[Dataset section start]
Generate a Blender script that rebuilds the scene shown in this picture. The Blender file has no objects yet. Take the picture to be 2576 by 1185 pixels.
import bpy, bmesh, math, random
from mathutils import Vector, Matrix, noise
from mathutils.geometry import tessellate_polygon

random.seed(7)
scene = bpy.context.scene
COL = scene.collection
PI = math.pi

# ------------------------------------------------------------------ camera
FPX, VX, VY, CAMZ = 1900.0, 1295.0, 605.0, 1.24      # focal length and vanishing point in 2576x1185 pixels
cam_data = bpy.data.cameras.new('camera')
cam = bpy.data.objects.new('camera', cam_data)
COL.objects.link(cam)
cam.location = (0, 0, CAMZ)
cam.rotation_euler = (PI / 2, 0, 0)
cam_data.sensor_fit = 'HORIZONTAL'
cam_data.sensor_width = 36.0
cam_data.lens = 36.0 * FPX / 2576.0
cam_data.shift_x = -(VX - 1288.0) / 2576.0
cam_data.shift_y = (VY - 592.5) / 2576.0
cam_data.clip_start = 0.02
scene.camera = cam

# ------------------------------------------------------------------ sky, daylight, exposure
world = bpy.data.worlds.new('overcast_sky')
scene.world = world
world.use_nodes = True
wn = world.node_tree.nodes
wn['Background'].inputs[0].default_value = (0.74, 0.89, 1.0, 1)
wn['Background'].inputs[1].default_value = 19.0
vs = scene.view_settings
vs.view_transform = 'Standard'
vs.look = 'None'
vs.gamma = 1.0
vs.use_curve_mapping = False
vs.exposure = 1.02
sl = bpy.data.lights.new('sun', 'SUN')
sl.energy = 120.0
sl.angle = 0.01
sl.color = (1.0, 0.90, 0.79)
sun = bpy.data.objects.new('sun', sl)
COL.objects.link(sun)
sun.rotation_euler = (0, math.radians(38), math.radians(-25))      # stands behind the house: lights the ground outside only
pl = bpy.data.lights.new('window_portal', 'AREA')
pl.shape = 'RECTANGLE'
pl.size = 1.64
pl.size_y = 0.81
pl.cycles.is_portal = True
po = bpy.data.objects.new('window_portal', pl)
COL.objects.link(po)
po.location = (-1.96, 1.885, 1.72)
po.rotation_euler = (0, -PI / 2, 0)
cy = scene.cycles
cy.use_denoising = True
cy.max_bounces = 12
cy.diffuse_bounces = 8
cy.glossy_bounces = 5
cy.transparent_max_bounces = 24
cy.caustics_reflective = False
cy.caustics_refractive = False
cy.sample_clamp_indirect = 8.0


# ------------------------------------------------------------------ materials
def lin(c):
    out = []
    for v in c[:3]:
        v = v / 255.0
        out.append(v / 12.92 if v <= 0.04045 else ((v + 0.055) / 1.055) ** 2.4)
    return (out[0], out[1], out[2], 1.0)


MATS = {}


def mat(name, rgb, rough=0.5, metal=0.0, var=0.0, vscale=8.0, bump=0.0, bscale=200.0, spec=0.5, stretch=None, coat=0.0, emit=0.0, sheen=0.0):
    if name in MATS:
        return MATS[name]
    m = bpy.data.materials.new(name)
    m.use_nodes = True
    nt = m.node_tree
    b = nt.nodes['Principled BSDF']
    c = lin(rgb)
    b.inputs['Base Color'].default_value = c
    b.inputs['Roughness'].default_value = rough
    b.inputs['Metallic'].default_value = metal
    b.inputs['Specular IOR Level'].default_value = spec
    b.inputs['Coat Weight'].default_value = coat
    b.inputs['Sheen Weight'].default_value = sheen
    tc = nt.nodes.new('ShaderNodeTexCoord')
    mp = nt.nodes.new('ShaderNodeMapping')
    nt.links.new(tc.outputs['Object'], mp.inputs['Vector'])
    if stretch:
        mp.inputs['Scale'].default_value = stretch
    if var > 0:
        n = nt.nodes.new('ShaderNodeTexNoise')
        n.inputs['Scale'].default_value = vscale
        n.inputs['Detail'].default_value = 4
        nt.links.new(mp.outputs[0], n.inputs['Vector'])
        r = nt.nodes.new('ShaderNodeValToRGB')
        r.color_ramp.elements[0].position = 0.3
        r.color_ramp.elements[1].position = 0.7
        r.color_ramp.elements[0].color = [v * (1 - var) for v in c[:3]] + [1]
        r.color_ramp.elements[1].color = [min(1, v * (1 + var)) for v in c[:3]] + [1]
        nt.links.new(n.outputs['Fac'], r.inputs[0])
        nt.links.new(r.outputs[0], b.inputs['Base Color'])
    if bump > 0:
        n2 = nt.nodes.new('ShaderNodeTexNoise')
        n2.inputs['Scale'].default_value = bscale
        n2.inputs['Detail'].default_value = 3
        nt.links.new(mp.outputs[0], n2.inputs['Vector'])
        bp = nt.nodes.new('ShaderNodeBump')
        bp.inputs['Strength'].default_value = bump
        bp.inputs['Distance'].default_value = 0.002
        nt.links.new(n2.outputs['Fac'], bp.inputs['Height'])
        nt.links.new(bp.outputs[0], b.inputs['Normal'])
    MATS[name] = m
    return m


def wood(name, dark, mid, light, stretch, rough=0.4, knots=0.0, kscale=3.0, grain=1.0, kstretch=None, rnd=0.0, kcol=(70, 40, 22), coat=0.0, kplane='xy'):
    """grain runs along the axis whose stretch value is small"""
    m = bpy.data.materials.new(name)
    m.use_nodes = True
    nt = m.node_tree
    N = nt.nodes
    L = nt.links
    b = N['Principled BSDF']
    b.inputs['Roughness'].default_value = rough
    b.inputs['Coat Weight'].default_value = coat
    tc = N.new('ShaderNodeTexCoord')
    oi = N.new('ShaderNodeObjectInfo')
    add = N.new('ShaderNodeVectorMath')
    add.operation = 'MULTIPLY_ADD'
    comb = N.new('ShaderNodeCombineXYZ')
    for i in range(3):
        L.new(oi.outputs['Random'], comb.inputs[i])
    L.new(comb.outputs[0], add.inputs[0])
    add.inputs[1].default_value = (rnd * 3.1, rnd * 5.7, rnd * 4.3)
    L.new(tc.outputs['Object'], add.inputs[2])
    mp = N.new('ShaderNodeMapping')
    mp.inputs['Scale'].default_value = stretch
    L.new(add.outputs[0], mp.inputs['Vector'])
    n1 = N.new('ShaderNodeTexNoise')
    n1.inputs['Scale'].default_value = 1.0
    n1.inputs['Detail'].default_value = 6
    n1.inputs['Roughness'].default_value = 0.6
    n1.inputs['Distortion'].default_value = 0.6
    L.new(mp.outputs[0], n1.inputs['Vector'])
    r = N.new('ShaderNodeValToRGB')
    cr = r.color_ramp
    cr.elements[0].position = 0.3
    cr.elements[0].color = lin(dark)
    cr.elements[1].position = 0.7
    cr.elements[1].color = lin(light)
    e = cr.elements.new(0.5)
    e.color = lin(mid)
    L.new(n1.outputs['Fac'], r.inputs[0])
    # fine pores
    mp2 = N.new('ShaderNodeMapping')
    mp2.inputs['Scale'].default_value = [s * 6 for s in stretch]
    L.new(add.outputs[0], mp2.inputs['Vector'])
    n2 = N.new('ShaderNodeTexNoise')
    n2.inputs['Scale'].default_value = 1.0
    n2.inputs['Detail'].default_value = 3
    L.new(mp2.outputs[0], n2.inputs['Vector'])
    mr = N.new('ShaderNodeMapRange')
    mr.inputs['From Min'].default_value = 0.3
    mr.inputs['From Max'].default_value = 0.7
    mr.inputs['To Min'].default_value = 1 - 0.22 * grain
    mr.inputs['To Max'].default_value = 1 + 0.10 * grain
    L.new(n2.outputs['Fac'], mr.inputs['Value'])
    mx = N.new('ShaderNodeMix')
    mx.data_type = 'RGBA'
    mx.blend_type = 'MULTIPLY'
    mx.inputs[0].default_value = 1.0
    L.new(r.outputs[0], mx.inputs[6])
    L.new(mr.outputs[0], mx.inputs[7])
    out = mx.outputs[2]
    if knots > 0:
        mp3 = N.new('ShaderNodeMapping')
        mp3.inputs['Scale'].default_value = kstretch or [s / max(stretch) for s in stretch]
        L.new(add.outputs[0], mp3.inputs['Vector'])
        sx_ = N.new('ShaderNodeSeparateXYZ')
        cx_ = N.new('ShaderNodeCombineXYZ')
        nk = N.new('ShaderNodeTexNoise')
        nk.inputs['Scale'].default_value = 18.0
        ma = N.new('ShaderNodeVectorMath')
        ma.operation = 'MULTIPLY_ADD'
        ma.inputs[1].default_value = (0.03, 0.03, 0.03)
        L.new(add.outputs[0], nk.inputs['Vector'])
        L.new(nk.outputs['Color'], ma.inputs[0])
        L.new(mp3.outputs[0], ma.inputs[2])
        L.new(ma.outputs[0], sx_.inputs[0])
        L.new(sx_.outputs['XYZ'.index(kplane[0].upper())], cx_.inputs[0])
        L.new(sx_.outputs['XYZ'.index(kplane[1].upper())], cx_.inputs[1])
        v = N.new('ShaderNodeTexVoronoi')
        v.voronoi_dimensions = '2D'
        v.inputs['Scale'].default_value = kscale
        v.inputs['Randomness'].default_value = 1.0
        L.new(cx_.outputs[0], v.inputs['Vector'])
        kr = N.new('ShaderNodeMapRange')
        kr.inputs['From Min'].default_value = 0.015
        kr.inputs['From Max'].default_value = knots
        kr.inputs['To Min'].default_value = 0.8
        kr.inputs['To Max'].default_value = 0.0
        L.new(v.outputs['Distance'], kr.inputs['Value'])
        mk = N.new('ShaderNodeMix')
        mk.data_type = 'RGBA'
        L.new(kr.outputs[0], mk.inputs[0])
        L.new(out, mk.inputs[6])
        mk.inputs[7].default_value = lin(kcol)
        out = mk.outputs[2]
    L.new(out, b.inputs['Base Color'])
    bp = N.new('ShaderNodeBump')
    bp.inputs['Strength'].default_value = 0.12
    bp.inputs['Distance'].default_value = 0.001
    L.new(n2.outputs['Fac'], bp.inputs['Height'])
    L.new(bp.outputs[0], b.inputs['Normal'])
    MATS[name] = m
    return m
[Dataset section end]
Given task: Using the data above, restate word for word the lines from its opening line through the line that contains "PI = math.pi", and no more.

Result below:
Generate a Blender script that rebuilds the scene shown in this picture. The Blender file has no objects yet. Take the picture to be 2576 by 1185 pixels.
import bpy, bmesh, math, random
from mathutils import Vector, Matrix, noise
from mathutils.geometry import tessellate_polygon

random.seed(7)
scene = bpy.context.scene
COL = scene.collection
PI = math.pi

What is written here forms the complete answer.